Goergen, porém, afirma que os dispositivos foram incluídos em acerto com a equipe econômica do governo porque as empresas “estão com problemas para se financiar por causa da crise” e as debêntures serão uma “maneira de arrecadar capital no mercado sem ter que depender de ações governamentais”.

Para o vice-presidente da Associação Brasileira das Entidades dos Mercados Financeiro e de Capitais (Anbima), José Eduardo Laloni, a limitada interessada em lançar debêntures com sucesso precisará ser transparente com sua situação financeira, o que já tem ocorrido para atender clientes e investidores. “Mesmo as empresas que não tem obrigação de divulgar seus números já têm feito isso”, diz.

Ele vê a abertura como positiva e lembra que o mercado de capitais está em ótimo momento devido à redução da taxa básica de juros da economia, a Selic, o que torna menos rentáveis investimentos em renda fixa e aumenta a busca por alternativas.

Já a criação de diferentes classes de cotas pode facilitar a gestão da empresa, opinam especialistas. Isso permite que um dos sócios tenha cotas para votar em alguns assuntos e outro em outros ou que um não tenha direito a opinar na gestão, mas, em contrapartida, receba dividendos maiores, por exemplo. “Com previsão expressa em lei pode ser que os empresários passem a usar com mais frequência as inovações trazidas”, diz Spercel.
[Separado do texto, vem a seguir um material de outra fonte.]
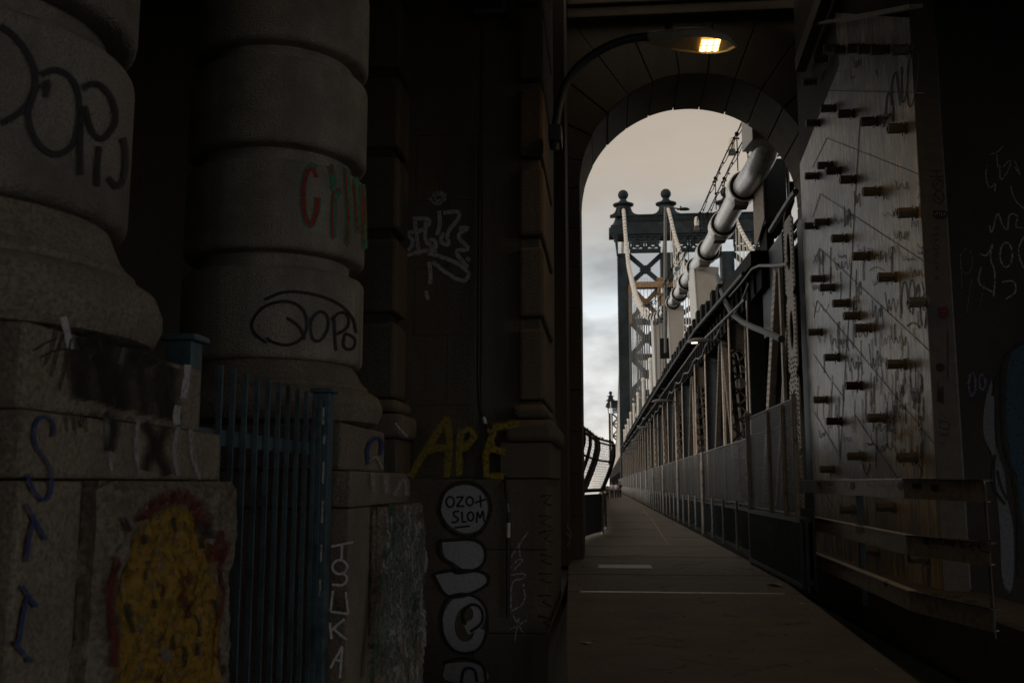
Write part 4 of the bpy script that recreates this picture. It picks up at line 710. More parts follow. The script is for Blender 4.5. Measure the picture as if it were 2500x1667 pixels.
m.build('fence_rail', GSTEEL, t)
m = MB(); y = 15.5
while y < 21: m.box(2.93, 2.95, y, y + 0.025, 0.1, 1.05); y += 0.12
m.box(2.91, 2.97, 15.5, 21, 0.06, 0.12); m.box(2.91, 2.97, 15.5, 21, 1.02, 1.08); m.box(2.99, 3.03, 15.5, 21, 0.0, 1.1); m.build('picket_panel', DSTEEL, t)
# curved inward-leaning fence on the left just outside the arch
t = root('curved_fence', (-0.4, 29, 0), 'chain link fence curving in over the left side of the walkway just beyond the arch', 'fence')
def prof(bx, k=1.0): return [(bx + 0.0, 1.42), (bx + 0.12 * k, 1.7), (bx + 0.24 * k, 2.0), (bx + 0.35 * k, 2.3), (bx + 0.42 * k, 2.6), (bx + 0.42 * k, 2.82), (bx + 0.36 * k, 2.95)]
base = [(24.1, -0.86), (25.2, -0.80), (26.4, -0.74), (27.6, -0.68), (28.8, -0.61), (30.0, -0.53), (31.5, -0.32), (33.0, -0.05), (37, 0.0), (42, 0.0), (48, 0.0), (56, 0.0), (66, 0.0)]
rows = [[(x, y, z) for x, z in prof(bx)] for y, bx in base]
sheet(rows, MESHC, 'mesh_panel', t)
for y, bx in base[::1]:
    if y in (25.2, 27.6, 31.5): continue
    MB().tube([(x - 0.03, y, z) for x, z in prof(bx)], 0.048, 8).build('rib', BSTEEL, t, smooth=True)
for j in (0, 3, 5, 6): MB().tube([(r[j][0] - 0.02, r[j][1], r[j][2]) for r in rows], 0.03 if j != 6 else 0.035, 8).build('rail', BSTEEL, t, smooth=True)
# torn upper edge of the mesh
m = MB(); random.seed(5)
for i in range(260):
    u = random.uniform(0, 7.0); k = int(u); a = Vector(rows[k][6]).lerp(Vector(rows[k + 1][6]), u - k); m.bar(a, a + Vector((random.uniform(-.06, .03), random.uniform(-.05, .05), random.uniform(.0, .08))), 0.008, 0.008)
tag(m.build('wire_ends', BSTEEL, t), kind='stuff')
t = root('railing', (0, 60, 0), 'dark blue steel railing along the left edge of the walkway under the curved fence', 'railing')
m = MB()
for (y0, x0), (y1, x1) in list(zip(base, base[1:])) + [((66, 0.0), (215, 0.0))]:
    m.bar((x0 - 0.02, y0, 0.68), (x1 - 0.02, y1, 0.68), 0.03, 1.2)
m.build('panel', DSTEEL, t)
for y, bx in [(28.4, -0.64), (32.7, -0.12)] + [(36.5 + 3.7 * i, 0.0) for i in range(14)]:
    m = MB(); m.tube([(bx + 0.05, y, 0), (bx + 0.05, y, 1.4)], 0.045, 8); m.tube([(bx + 0.05, y, 0.5), (bx + 0.05, y, 0.56)], 0.065, 8); m.build('rail_post', PIPE, t, smooth=True)
m = MB()
for (y0, x0), (y1, x1) in list(zip(base, base[1:])) + [((66, 0.0), (215, 0.0))]: m.tube([(x0, y0, 1.38), (x1, y1, 1.38)], 0.04, 8)
m.build('top_rail', BSTEEL, t)


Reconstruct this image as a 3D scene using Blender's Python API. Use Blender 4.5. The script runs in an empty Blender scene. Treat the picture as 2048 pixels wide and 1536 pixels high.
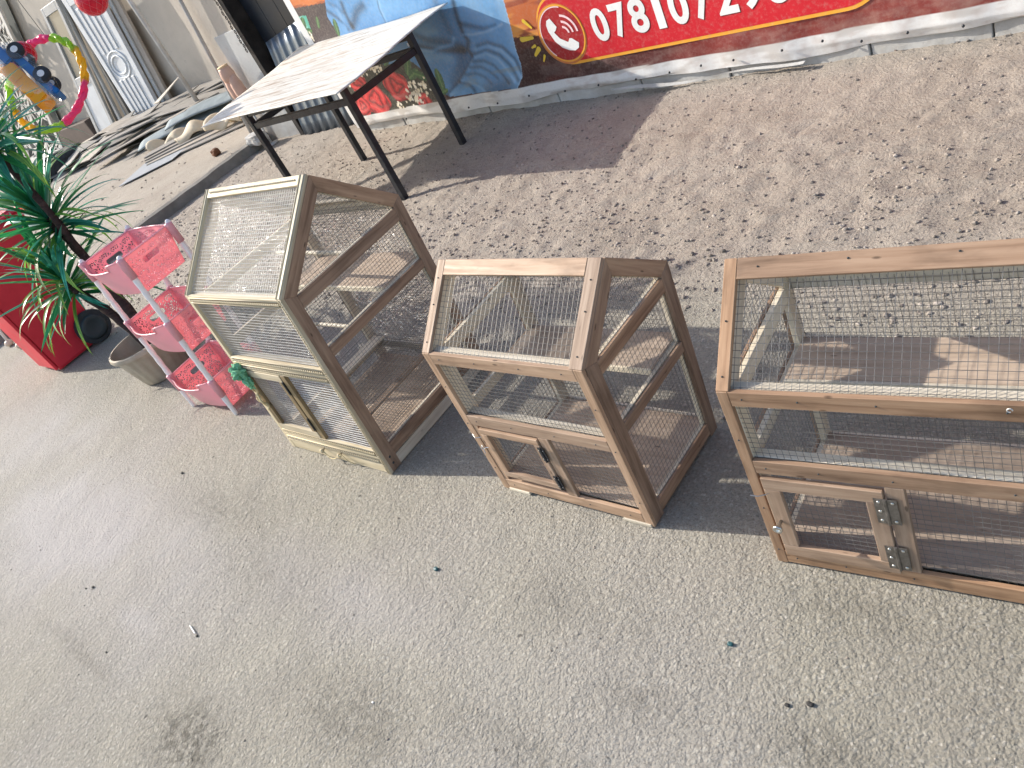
import bpy, bmesh, math, random
import numpy as np
from mathutils import Vector, Matrix, noise as mnoise
R = math.radians
random.seed(7)
rng = np.random.default_rng(11)
S = bpy.context.scene
COL = S.collection

# ---------------------------------------------------------------- camera, sky, sun, exposure
cam_d = bpy.data.cameras.new('camera'); cam = bpy.data.objects.new('camera', cam_d); COL.objects.link(cam)
F_PX, YAW, PITCH, ROLL, CAM_H = 1591.1, -0.9446, 0.568784, -0.517871, 1.6
cy, sy = math.cos(YAW), math.sin(YAW); cp, sp = math.cos(PITCH), math.sin(PITCH)
fw = Vector((sy*cp, cy*cp, -sp)); rt = Vector((cy, -sy, 0)); up = rt.cross(fw)
cr, sr = math.cos(ROLL), math.sin(ROLL)
r2, u2 = cr*rt + sr*up, -sr*rt + cr*up
m = Matrix.Identity(4)
for i in range(3):
    m[i][0], m[i][1], m[i][2] = r2[i], u2[i], -fw[i]
m.translation = (0, 0, CAM_H)
cam.matrix_world = m
cam_d.sensor_width = 36; cam_d.lens = F_PX/2048*36; cam_d.clip_start = 0.05; cam_d.clip_end = 500
S.camera = cam

SUN_EL, SUN_AZ_TO = R(29.5), R(11.5)          # light travels toward +x, a little +y
w = bpy.data.worlds.new('World'); S.world = w; w.use_nodes = True
nt = w.node_tree; nt.nodes.clear()
sky = nt.nodes.new('ShaderNodeTexSky'); sky.sky_type = 'NISHITA'; sky.sun_disc = False
sky.sun_elevation = SUN_EL
# sun stands at azimuth direction -(cos,sin) ; rotation measured from +y clockwise
sdx, sdy = -math.cos(SUN_AZ_TO), -math.sin(SUN_AZ_TO)
sky.sun_rotation = math.atan2(sdx, sdy)
sky.dust_density = 1.6; sky.air_density = 1.0
bg = nt.nodes.new('ShaderNodeBackground'); bg.inputs[1].default_value = 0.15
wo = nt.nodes.new('ShaderNodeOutputWorld')
nt.links.new(sky.outputs[0], bg.inputs[0]); nt.links.new(bg.outputs[0], wo.inputs[0])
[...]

Hoje as limitadas podem apenas fazer ajustes na distribuição dos lucros entre os cotistas e, com a mudança, poderiam se assemelhar à gestão das sociedades anônimas se assim quiserem, inclusive para atrair investidores. “Se eu quiser investir numa limitada hoje ou compro parcela do capital e fico sujeito a todos os riscos, ou empresto dinheiro e faço contrato de mútuo, que eu não consigo circular depois. Isso abre uma nova possibilidade de investimentos”, afirma Cortezzi.